Generating Documentation With Dehydra
Tuesday, September 30th, 2008One of the common complaints about the Mozilla string code is that it’s very difficult to know what methods are available on a given class. Reading the code is very difficult because it’s hidden behind a complex set of #defines, it’s parameterized for both narrow and wide strings, and because we have a deep and complex string hierarchy. The Mozilla Developer Center has a string guide, but not any useful reference documentation.
With a little hand-holding, static analysis tools can produce very useful reference documentation, which other tools simply cannot make. For example, because a static analysis tool knows the accessibility of methods, you can create a reference document that contains only the public API of a class.
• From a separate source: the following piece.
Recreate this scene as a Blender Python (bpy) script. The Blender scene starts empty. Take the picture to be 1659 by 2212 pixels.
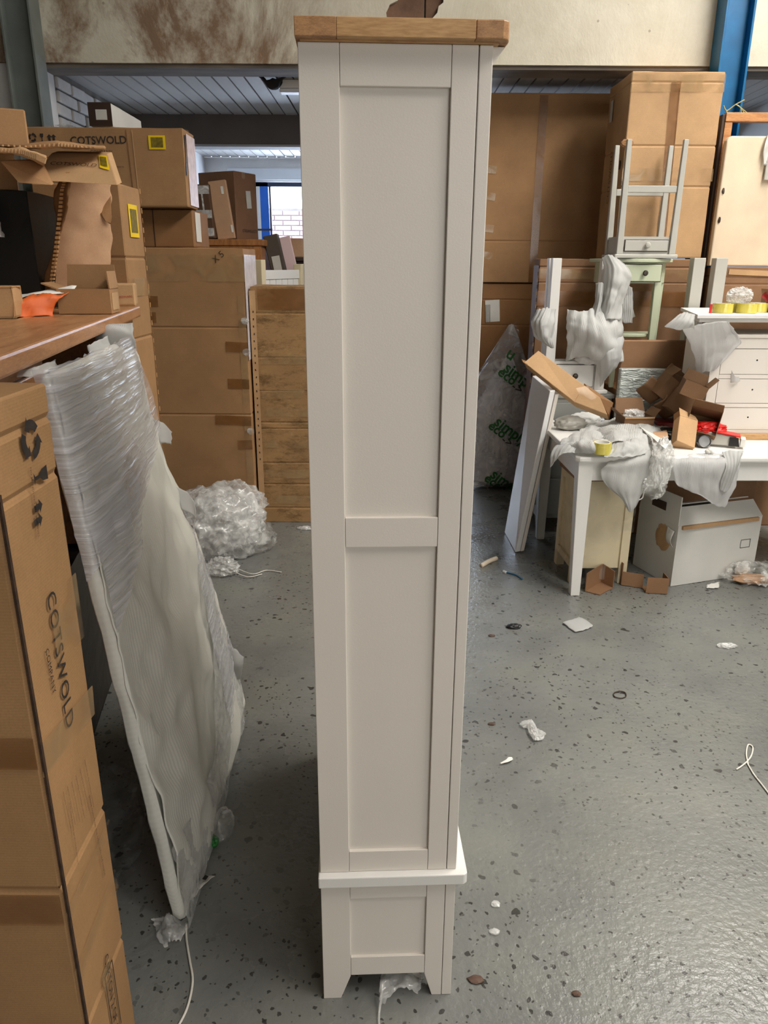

I spent parts of yesterday and today tweaking a Dehydra script to produce a string reference. I’m working with Eric Shepherd to figure out the best way to automatically upload the data to the Mozilla Developer Center, but I wanted to post a sample for comment. This is the public API of nsACString:
I am trying to keep the format of this document similar to the format we use for interfaces on MDC. It’s a bit challenging, because C++ classes have overloaded method names and frequently have many methods. In the method summary, I have grouped together all the methods with the same name.
Once the output and format are tweaked, I can actually hook the entire generation and upload process to a makefile target, and either run it on my local machine or hook it up to a buildbot. I used E4X to do the actual XML generation. It was a learning experience… I don’t think I’m a fan. I want Genshi for JavaScript. Making conditional constructs in E4X is slightly ugly, and making looping constructs is really painful: my kingdom for an XML generator so that I don’t have to loop and append to an XMLList.